In rep until 6 January 2001
Box office: 020 7960 4242

In short...
A Christmas Carol is a show with ballet/dance, stilt walkers, acrobats and an Eric Sykes narration. At this the hearts of some dance purists will sink. So let them, sod the high art... just grab the kids and /or parents and have fun.

Background
The Royal Festival Hall always presents a family ballet at Christmas and this years is brand new. Two things to note especially - as for AMP productions, this is most definitely a show rather than a pure dance piece (so tuck your pretensions away or go see Paris) and the choreography is by Christopher Hampson, a diarist of ours, and if you have been following his choreographic progress you will know this is more than timely and very well deserved.

Plot
The Dickens plot is told over 16 scenes in 2 acts. I haven't read the story in years and there are one or two paras on each scene which makes for an interesting read but perhaps more after than before the performance. As a character we all know Scrooge - we use the name in everyday language and think of the man himself and his conversion to an all round 'good bloke' by dint of 3 ghosts showing him the horror of his money-obsessed ways. Dickens knew a thing or two about how to tell a yarn and in a way its surprising that such strong stories aren't used more for dance.

Sets and Costumes
The set (Mup Comer/Naomi Purkiss) is one of those that moves and/or revolves around to reveal new rooms and scenes. I like all the movement especially when Scrooge goes through a door from the outside street, everything revolves and suddenly you are in his house. This is all a bigger achievement than it perhaps appears because the Festival Hall is not actually a theatre of course - no fly tower or much other convenience.

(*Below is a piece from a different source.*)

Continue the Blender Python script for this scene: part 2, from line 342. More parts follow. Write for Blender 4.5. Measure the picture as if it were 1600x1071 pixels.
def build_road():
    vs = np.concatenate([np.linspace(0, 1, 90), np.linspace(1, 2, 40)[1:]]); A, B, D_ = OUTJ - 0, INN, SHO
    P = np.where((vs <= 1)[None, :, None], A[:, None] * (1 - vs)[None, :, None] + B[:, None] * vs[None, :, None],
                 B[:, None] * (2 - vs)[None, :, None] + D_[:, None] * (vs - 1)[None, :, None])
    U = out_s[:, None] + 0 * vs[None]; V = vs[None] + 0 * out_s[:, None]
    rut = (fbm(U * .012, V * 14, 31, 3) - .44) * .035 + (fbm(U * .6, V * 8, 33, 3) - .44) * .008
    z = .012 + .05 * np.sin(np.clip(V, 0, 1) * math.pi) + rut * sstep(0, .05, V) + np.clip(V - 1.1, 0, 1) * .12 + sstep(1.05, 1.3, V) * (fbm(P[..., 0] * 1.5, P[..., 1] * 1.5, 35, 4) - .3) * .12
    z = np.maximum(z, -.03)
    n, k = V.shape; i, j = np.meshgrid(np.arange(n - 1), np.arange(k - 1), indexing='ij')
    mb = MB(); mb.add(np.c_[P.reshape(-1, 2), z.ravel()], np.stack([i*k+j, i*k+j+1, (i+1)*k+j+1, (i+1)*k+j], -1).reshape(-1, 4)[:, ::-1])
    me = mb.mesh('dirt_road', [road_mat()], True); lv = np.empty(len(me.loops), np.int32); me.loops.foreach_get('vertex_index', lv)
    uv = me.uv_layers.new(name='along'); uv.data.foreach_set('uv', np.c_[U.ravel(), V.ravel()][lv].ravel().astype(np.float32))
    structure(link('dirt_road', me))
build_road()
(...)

The costumes (Bruce French) look nicely period (or ghostly!) and are all well made. No cheap tat here. Only Scrooges wig worries - it makes me think of Rasputin more than anything. The lighting was atmospheric and clever at times though there is a wrinkle or two to iron out.

Choreography
The major interest for me was seeing what Christopher Hampson would make of his full-length dramatic ballet. His work has always been intelligent, musical (especially) and, rarity of rarities, accessible. Hampson knows how to please an audience, without being condescending, which is of course exactly why he was here. What we got was some solid group choreography (in a dance musical way), a particularly lovely pas de deux (for Emma Greenhalgh as Belle - young Scrooge's fiancee - and Simon Williams) and some good dramatic action. Act 2 and the finale are particularly strong, especially the latter where the music builds and builds and brings fourth a variety of potential teasing endings - great fun. But this is a production in which dance plays its part along with the acrobats, flying tricks etc. It all works together but of course I'd like to have seen a bit more dance - especially at the very start which is perhaps a bit slow.

Dancers
Kevin Richmond does a grand job of bringing Scrooge to life be he miserable old git or cheerful member of the human race. Nice to see Richmond treading the boards again having retired from ENB a couple of years back. Oxana Panchenko was the Ghost of Christmas Past... a lovely dancer with marvellous technique though I'm not entirely sure if I'm ready for such a lovely ghost - perhaps more a ghostly angel. Tamarin Stott, who I've never noticed before (oh dear!) proved a lovely dance-actress and I will look for her again: but all the dancers were dramatically aware.

Does it work?
I like dance at Christmas: I like the way it draws people in who don't normally come and pleases them in new ways. I like the gurgles of kids, inappropriate clapping, the rustle of chocs as people enjoy themselves. I'm a sucker for having my heart-strings tugged and I love dramatic ballet and dancers pleasing us as entertainers. It was all there and we all enjoyed it in a thoroughly unpretentious way. Of course Hampson is already talking of modifying bits of it - but personally I think he should relax some and get in the next round! It's another useful step along his way - and a good one.